Art, films and music can drive home the message as clearly as high-pitched protests and slogans. That’s what the Film and Television Institute of India (FTII) Students Association believes. Even as the battle rages on at the FTII’s leafy campus in Pune and the strike completes a month, the students have shown that protests aren’t always all about "morchas" and marches. Putting their creativity and film studies to work, the students have come up with innovative and peaceful ways to protest the appointment of Gajendra Chauhan as the FTII chairman. With noted film personalities and artists lending support to their cause, the campus, which is a hotbed of creative energy at all times, is now turning into a space for music, art and poetry as a mark of protest.
1. The banners urging the government to rethink its decision are there but along with the boring banners are colourful graffiti and paintings by students. Instead of shabby hoarding and placards, they’ve painted on attractive graffiti which spells their message loud and clear. "We don’t need a karyakarta chairman" or "Chauhan Go Back" and "Chauhan Resign and Go" are painted on to the walls of office blocks.

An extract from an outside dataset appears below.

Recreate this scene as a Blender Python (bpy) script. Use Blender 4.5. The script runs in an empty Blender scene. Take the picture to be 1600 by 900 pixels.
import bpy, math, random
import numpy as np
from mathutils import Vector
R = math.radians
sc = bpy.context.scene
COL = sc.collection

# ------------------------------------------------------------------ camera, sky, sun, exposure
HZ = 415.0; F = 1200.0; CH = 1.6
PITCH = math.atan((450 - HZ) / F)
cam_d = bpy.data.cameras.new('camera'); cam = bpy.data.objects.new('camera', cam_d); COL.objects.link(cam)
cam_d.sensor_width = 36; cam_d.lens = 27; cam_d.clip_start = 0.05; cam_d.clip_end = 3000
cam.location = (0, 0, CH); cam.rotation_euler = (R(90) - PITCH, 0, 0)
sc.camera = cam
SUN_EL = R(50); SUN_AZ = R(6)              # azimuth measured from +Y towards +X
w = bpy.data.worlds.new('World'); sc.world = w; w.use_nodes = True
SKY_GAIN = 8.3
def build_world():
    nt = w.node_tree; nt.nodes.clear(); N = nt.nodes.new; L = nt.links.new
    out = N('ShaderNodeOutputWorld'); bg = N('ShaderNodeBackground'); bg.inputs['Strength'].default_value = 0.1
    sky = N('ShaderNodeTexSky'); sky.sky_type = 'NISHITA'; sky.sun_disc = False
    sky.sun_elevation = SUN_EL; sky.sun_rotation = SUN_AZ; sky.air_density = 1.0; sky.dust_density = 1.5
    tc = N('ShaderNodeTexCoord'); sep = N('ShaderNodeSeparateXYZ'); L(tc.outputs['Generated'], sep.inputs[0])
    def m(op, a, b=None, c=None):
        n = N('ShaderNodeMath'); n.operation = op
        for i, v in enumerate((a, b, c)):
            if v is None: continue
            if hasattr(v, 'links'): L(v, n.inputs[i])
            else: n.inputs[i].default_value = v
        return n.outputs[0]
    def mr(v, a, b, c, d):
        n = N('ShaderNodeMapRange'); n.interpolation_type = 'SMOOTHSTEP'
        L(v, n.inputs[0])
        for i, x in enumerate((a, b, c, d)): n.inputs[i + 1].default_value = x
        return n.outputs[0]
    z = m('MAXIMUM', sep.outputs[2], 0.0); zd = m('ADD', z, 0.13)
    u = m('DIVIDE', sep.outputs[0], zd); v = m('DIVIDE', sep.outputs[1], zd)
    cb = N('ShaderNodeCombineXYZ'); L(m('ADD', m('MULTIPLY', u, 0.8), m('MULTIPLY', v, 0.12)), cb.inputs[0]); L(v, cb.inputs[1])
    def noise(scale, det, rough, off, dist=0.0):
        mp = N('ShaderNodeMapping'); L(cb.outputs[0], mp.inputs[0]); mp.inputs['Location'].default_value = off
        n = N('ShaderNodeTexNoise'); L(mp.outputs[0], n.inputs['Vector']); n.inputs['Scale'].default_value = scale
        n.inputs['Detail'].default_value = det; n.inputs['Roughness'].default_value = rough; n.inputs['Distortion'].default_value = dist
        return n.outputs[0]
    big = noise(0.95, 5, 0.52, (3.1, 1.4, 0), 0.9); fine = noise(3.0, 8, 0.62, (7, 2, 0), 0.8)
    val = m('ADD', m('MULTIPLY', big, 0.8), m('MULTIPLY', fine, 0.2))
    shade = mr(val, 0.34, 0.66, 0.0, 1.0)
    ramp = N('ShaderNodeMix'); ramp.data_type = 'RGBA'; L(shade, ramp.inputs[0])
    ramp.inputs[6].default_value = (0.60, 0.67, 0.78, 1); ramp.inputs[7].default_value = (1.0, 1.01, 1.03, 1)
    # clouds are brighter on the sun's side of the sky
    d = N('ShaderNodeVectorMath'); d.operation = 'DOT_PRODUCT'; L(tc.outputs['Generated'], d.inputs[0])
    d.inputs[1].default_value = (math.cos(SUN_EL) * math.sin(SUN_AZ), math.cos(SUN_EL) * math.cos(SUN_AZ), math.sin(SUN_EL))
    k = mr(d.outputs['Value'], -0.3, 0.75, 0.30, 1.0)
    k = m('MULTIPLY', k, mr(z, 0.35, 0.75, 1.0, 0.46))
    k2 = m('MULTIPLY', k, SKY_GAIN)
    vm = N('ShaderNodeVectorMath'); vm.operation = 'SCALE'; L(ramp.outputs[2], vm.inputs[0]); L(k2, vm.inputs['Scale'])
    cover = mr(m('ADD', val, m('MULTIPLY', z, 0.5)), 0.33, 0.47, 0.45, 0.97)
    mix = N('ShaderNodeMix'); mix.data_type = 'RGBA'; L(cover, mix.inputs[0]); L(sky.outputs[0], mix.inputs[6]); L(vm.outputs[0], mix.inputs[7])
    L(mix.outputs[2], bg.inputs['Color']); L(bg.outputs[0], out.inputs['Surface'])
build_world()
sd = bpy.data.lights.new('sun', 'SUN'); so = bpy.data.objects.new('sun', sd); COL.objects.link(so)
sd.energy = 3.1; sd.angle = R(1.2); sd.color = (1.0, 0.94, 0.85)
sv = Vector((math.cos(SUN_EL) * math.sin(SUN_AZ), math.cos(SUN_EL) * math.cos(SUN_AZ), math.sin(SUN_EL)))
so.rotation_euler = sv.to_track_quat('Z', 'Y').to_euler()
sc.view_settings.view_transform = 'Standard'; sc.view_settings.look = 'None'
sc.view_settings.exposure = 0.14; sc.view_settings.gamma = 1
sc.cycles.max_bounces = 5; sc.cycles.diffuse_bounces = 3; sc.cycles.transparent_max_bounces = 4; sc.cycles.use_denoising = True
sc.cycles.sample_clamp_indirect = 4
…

2. To believe how a picture can speak more than words, one must take a look at the painting of a person using a film camera as a gun. That black graffiti says it all - that the film institute students are willing to battle it out.
3. Songs can be both, inspiring and a reflection of the mood and cause. So, there was ample music on the campus too. Indie band Swarathma’s lead singer Vasu Dixit performed at the FTII campus. Other bands like Altered Theory and NuEdge, the SIPA dance troupe, fire art performer Arpit Singh also regaled the students while lending support to the protests. To fit the mood, NuEdge performed Another Brick in the Wall by Pink Floyd.
4. People joining the students in their protest, too, aren’t just making statements and leaving. Artist and filmmaker Sukant Panigrahy spent time at the institute painting and discussing the philosophy of his work with the students as a form of support to the strike.
5. Pune Poetry Slam wrote and performed a hard-hitting poem, My Classroom Has No Colour, lending support to the students. “Sticks and stones may break our bones but our think tank brain will steamroll yours" and "my classroom is not a sinking dictatorship, not a long-drawn battle for false authority" were some of the lines from the poem that was performed to slam the information and broadcasting ministry’s decision to appoint Gajendra Chauhan as chairman of the institute.
6. With institutes and students from across the country lending support to the strike, the Government Law College, Thrissur, held a screening of Ram Ke Naam as a mark of solidarity with the FTII students' strike.
7. Students clicked and posted telling pictures of empty rain-washed lanes within the campus with the words "Strike is On" painted on the floor.
8. In the early days of the strike, the students put up a street play to portray the authoritarian nature of the appointments urging people to speak up against it.